Setelah sampai di Stasiun Nada, kemudian kami melanjutkan perjalanan menuju JICA Kansai dengan cara berjalan kaki. Cara yang umum dilakukan oleh orang Jepang untuk menempuh atau menuju tempat bekerja. Jarak 2 km bukan merupakan jarak yang jauh untuk ditempuh dengan cara jalan kaki. Suasana udara yang segar dan lalu lintas yang sangat tertib dan tidak padat menjadikan jalan kaki adalah media transportasi yang sangat menyenangkan. Pengguna kendaraan bermotor sangat menghargai para pejalan kaki.

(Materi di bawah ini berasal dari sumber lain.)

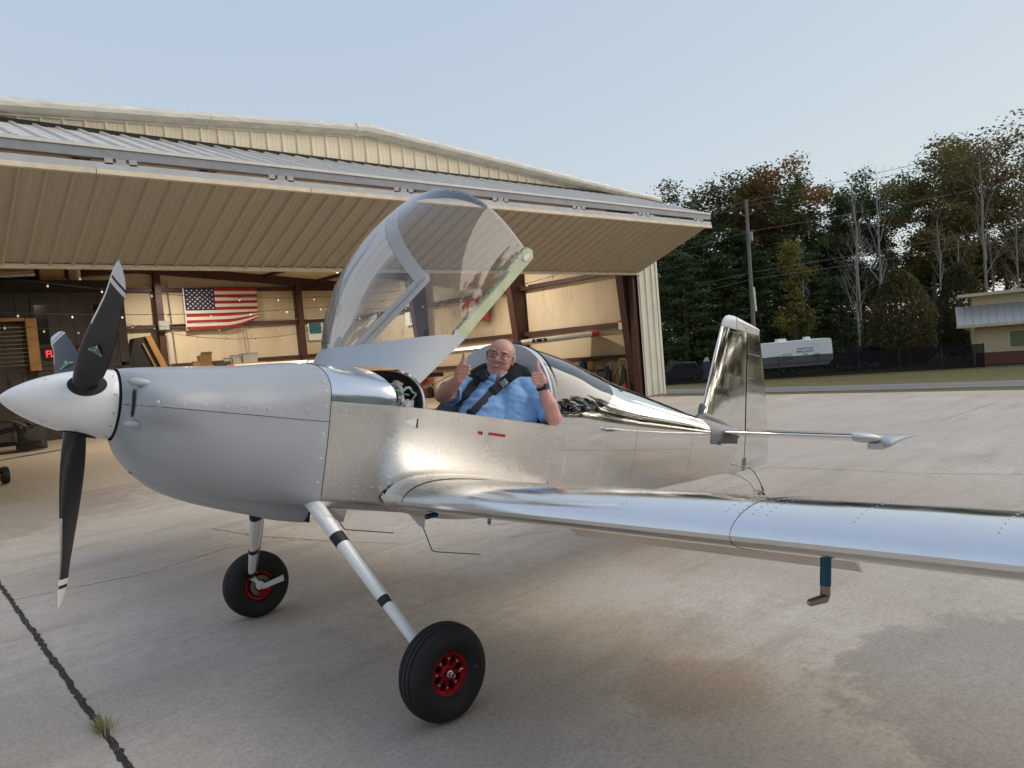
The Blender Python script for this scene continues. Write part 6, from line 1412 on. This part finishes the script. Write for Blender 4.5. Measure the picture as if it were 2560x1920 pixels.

Apabila bertemu di jalan raya (bukan trotoar), maka pengendara kendaraan bermotor akan mempersilakan para pejalan kaki untuk melintas terlebih dahulu.


Selain sehat, tentu saja berjalan kaki di negeri sakura ini sangat ekonomis. Bagaimana tidak, jujur saja menurutku bea tranportasi di sini bahkan biaya hidup yang lainnya relatif mahal apabila dibandingkan Indonesia tentu saja. Untuk naik kereta 5 menit saja musti mengeluarkan uang sebesar 120 Yen atau sekitar Rp. 12.000,00. Dan dengar-dengar disini orang juga tidak terlalu berambisi untuk memiliki kendaraan pribadi. Tarif parkir yang mahal, pajak kendaraan yang tinggi menyebabkan orang lebih memilih sarana transportasi umum. Itu pula yang kemudian menjadikan jalanan di Jepang ini sepi dan sedikit jumlah kendaraannya. Dan ada pula yang unik, desain mobil di Jepang cenderung minimalis dan compact, motor-motornya juga lucu-lucu. Banyak motor yang didesain memang untuk satu penumpang saja. Dan motor tua seperti supercub juga banya berkeliaran disini. Sisanya adalah motor matic dengan body bongsor atau motor dengan kapasitas mesin yang besar.

Setelah sekitar 10 sampai 15 menit kami berjalan kaki akhirnya kami tiba di gedung JICA Kansai. Hawa yang dingin memaksa kami untuk segera masuk ke dalam bangunan ini. Sesi foto-foto pun ditunda di kemudian hari saja. Mungkin karena itu adalah hari pertama kami berjalan kaki di Jepang sehingga kulit kami masih dalam masa adaptasi dengan udara di Jepang. Setelah melakukan beberapa prosedur admninistrasi termasuk briefing terkait program yang akan dilaksanakan berserta hak dan kewajiban yang diperoleh maka kami pun memulai pelatihan.